Data for this exercise:
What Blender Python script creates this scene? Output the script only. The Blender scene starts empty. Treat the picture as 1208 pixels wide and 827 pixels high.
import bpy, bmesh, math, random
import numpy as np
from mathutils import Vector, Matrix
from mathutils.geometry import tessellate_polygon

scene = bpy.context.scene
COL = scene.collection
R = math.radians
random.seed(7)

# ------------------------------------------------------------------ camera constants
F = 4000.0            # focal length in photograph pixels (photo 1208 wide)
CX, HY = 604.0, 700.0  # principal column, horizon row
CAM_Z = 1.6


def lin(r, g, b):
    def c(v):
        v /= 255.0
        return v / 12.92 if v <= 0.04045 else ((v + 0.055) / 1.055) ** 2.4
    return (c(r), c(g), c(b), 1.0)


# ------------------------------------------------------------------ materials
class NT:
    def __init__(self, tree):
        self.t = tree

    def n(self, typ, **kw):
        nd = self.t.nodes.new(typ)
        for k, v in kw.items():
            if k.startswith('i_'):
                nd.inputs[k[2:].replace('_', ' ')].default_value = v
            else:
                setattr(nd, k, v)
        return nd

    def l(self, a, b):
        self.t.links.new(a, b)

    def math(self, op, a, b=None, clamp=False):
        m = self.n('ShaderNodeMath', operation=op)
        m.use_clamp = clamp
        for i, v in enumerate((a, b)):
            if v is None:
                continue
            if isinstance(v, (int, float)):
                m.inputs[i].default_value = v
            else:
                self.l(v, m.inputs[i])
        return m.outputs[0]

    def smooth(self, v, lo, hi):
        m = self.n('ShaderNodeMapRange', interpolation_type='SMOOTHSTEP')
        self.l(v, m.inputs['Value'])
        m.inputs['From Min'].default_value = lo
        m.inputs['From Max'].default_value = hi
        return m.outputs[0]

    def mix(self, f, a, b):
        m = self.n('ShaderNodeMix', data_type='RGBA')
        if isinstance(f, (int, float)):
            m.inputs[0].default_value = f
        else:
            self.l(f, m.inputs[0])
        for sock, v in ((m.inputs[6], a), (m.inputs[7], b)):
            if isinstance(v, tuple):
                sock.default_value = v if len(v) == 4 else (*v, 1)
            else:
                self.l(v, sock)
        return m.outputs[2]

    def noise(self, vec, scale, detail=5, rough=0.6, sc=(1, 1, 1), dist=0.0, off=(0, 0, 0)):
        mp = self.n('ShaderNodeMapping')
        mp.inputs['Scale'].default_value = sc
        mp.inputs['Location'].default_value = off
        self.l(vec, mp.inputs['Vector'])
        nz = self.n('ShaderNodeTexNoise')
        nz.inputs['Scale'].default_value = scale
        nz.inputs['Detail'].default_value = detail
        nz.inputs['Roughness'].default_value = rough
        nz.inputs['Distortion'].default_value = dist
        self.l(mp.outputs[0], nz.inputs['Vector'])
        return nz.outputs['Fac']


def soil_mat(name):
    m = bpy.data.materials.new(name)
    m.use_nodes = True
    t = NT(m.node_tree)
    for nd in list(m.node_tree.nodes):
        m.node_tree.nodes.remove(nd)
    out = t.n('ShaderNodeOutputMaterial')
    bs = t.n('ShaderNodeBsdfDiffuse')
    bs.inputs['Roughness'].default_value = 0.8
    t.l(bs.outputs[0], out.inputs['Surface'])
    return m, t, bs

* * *

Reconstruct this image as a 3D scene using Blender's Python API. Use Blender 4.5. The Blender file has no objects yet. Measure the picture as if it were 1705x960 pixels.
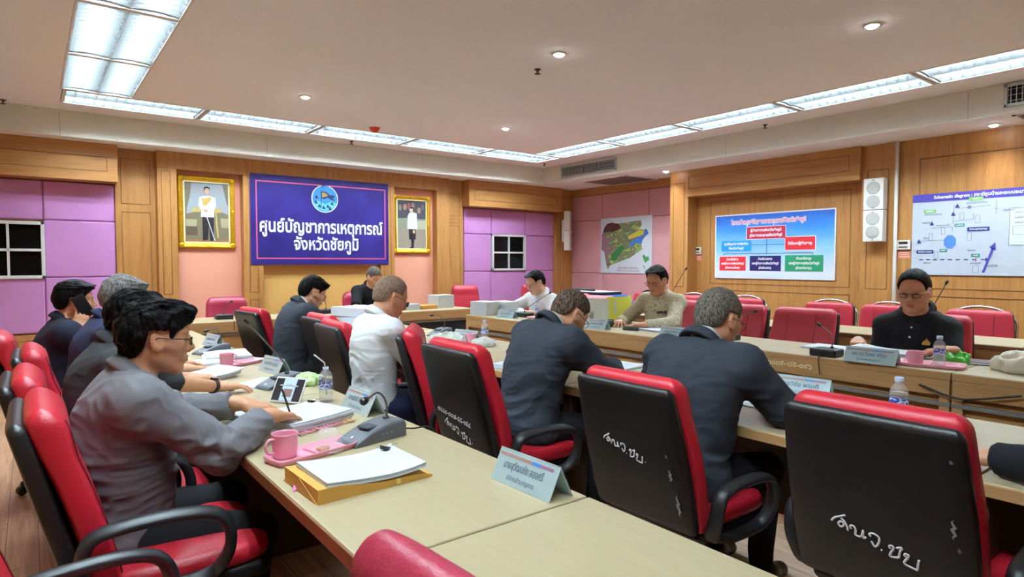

What is needed: Only the lines from the one containing "What Blender Python" to the one containing "CAM_Z = 1.6" are to be printed, both ends included, exactly as written.

Final answer:
What Blender Python script creates this scene? Output the script only. The Blender scene starts empty. Treat the picture as 1208 pixels wide and 827 pixels high.
import bpy, bmesh, math, random
import numpy as np
from mathutils import Vector, Matrix
from mathutils.geometry import tessellate_polygon

scene = bpy.context.scene
COL = scene.collection
R = math.radians
random.seed(7)

# ------------------------------------------------------------------ camera constants
F = 4000.0            # focal length in photograph pixels (photo 1208 wide)
CX, HY = 604.0, 700.0  # principal column, horizon row
CAM_Z = 1.6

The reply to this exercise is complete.